**Exercise aim**
Show all lines of the listing that hold the word "recreates".

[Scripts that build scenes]
◇ ◇ ◇
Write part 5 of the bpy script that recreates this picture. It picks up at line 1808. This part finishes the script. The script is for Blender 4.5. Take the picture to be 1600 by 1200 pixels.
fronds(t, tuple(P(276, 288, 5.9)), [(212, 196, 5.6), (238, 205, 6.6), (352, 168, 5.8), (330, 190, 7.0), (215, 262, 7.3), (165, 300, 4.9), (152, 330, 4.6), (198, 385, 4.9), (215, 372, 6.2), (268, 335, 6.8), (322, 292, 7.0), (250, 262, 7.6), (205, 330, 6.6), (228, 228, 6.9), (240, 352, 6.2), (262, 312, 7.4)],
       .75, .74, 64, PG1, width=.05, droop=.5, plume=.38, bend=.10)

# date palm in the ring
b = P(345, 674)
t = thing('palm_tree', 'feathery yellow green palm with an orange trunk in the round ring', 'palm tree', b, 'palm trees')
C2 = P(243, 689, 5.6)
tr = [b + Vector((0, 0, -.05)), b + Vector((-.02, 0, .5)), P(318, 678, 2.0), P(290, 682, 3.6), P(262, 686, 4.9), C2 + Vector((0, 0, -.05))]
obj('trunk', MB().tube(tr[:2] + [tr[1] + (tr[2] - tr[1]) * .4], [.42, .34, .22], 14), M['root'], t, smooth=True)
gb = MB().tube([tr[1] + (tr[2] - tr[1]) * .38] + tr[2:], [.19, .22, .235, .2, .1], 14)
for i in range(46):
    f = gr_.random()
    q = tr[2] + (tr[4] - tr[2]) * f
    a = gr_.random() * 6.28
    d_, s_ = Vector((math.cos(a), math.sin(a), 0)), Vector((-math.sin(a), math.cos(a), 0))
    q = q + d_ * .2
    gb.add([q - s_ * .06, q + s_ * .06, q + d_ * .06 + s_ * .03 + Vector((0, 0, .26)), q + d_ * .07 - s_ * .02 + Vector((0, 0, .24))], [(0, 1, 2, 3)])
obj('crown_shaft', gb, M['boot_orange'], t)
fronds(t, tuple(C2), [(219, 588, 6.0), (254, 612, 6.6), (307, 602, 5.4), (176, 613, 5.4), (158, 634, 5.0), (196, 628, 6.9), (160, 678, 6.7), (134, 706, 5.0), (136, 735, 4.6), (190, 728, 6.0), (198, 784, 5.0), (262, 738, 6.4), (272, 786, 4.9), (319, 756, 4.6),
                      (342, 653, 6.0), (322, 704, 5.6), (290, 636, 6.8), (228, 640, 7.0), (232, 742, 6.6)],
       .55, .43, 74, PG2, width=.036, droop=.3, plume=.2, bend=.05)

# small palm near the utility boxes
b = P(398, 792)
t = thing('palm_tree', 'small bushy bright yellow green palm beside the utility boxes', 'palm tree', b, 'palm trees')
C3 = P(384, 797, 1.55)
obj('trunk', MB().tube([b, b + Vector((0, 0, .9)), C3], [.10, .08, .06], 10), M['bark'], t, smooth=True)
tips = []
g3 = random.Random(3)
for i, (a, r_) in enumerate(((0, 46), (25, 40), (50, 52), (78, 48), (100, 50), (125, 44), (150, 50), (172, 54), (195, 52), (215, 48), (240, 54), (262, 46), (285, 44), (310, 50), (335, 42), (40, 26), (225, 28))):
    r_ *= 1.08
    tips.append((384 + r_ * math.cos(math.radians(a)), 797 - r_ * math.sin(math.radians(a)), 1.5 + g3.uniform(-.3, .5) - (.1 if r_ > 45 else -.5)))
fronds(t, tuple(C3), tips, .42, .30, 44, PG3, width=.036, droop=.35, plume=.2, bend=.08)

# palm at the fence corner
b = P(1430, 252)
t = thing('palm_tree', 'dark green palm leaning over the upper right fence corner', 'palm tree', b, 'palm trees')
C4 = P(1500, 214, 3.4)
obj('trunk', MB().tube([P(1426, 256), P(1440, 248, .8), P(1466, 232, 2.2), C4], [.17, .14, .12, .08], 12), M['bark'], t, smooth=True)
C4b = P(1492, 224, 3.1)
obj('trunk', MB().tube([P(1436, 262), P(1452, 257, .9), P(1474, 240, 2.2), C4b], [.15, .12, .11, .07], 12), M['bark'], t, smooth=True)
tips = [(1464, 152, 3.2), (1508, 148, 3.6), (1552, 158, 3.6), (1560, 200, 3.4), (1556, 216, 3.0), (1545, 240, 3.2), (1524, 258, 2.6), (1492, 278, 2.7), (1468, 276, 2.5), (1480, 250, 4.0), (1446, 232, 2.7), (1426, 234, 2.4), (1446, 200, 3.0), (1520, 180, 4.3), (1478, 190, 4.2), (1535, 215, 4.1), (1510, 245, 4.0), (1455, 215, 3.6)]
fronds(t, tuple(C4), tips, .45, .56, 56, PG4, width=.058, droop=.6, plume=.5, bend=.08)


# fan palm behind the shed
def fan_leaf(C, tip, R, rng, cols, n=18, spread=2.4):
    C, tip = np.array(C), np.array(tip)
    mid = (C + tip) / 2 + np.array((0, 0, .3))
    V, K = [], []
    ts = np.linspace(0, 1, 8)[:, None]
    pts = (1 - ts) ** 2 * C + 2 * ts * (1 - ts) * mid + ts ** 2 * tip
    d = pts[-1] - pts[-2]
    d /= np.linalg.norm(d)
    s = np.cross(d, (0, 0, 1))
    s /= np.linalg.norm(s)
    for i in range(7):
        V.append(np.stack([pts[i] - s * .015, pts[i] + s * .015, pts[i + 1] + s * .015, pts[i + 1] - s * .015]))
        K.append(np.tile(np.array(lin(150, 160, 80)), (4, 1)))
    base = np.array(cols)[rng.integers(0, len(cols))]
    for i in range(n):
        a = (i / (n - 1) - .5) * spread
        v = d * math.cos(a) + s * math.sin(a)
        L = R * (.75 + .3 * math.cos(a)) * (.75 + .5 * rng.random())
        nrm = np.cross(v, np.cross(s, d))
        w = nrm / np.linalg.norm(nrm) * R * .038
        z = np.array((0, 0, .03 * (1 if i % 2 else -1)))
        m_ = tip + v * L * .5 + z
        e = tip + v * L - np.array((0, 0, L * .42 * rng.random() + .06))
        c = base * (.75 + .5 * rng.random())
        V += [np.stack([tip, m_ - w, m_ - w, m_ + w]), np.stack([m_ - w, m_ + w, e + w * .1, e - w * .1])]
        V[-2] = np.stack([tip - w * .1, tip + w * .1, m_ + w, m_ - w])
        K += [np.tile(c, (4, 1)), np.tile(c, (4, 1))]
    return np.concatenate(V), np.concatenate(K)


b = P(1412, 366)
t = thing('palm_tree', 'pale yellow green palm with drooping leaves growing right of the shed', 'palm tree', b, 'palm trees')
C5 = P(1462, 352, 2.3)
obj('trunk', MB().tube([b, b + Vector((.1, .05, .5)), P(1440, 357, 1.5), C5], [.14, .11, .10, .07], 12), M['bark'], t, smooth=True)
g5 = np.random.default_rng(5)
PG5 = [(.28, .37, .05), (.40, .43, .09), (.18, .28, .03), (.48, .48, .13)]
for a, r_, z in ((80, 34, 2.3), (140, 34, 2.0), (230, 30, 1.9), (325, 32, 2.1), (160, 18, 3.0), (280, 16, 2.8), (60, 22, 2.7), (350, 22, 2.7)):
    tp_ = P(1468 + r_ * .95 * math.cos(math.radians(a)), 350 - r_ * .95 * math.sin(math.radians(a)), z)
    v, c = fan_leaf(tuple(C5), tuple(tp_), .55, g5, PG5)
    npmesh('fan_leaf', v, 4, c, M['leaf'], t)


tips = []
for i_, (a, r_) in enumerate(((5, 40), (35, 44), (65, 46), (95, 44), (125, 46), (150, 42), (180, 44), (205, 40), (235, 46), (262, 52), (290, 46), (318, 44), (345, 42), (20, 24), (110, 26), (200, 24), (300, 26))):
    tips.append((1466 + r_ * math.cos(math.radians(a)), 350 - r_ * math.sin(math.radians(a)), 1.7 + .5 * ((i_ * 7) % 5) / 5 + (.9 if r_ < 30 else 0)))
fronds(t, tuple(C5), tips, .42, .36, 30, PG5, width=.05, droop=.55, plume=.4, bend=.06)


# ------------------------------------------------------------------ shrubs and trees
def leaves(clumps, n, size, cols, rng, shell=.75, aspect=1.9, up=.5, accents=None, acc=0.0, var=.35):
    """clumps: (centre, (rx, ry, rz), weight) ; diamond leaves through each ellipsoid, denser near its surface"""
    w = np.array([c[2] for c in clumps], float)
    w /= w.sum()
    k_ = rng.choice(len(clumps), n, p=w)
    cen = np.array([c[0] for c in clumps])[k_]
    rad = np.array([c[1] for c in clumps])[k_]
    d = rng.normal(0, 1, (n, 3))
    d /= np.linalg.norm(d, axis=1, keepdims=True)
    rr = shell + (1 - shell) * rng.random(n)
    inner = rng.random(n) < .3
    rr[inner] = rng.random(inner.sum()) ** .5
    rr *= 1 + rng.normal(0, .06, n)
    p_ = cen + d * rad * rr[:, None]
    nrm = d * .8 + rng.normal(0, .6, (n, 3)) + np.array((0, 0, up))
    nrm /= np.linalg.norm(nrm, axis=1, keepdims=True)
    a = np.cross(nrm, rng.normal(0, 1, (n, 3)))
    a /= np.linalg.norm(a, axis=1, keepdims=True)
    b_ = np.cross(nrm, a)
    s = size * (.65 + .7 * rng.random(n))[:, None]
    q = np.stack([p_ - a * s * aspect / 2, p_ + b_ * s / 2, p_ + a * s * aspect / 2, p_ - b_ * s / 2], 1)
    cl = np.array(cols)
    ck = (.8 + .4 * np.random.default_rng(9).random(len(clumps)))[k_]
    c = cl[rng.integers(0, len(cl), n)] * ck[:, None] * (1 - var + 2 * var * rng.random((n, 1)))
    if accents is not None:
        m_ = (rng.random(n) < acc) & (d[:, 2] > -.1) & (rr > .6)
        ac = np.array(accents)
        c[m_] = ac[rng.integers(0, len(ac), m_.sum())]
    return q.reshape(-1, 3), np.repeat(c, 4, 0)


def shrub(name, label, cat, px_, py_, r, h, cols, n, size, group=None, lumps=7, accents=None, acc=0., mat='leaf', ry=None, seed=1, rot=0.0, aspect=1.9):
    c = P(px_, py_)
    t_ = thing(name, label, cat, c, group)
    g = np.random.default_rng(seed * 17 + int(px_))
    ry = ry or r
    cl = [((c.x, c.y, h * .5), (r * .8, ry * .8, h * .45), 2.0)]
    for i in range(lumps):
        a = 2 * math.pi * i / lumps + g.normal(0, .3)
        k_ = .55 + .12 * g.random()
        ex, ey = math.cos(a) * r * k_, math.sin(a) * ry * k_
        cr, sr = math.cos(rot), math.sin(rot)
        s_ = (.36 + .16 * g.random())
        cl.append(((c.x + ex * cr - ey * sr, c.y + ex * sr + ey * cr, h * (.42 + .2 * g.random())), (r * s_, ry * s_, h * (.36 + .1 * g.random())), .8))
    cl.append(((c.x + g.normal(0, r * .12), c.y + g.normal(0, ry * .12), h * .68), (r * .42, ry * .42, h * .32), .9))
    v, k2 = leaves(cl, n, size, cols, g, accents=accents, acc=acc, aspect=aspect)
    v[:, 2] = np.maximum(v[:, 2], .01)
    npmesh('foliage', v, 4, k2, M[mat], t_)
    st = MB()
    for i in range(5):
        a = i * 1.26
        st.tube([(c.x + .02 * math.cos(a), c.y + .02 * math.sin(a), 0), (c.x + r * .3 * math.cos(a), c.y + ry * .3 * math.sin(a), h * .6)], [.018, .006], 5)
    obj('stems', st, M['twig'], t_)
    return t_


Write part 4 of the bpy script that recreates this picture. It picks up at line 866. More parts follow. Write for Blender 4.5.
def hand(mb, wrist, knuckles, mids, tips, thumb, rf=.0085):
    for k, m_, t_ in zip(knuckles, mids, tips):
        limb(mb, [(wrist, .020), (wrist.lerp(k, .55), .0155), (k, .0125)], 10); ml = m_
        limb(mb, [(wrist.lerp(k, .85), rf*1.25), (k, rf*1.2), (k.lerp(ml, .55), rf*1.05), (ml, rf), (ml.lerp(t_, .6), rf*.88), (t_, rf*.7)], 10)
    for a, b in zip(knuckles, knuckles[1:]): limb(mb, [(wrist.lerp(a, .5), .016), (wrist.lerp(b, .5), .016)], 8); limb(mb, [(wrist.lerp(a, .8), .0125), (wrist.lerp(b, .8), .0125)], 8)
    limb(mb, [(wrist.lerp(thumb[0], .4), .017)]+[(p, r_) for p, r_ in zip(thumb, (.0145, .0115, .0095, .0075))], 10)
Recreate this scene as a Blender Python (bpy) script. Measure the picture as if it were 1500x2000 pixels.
◇ ◇ ◇
**Written reply**
Write part 5 of the bpy script that recreates this picture. It picks up at line 1808. This part finishes the script. The script is for Blender 4.5. Take the picture to be 1600 by 1200 pixels.
Write part 4 of the bpy script that recreates this picture. It picks up at line 866. More parts follow. Write for Blender 4.5.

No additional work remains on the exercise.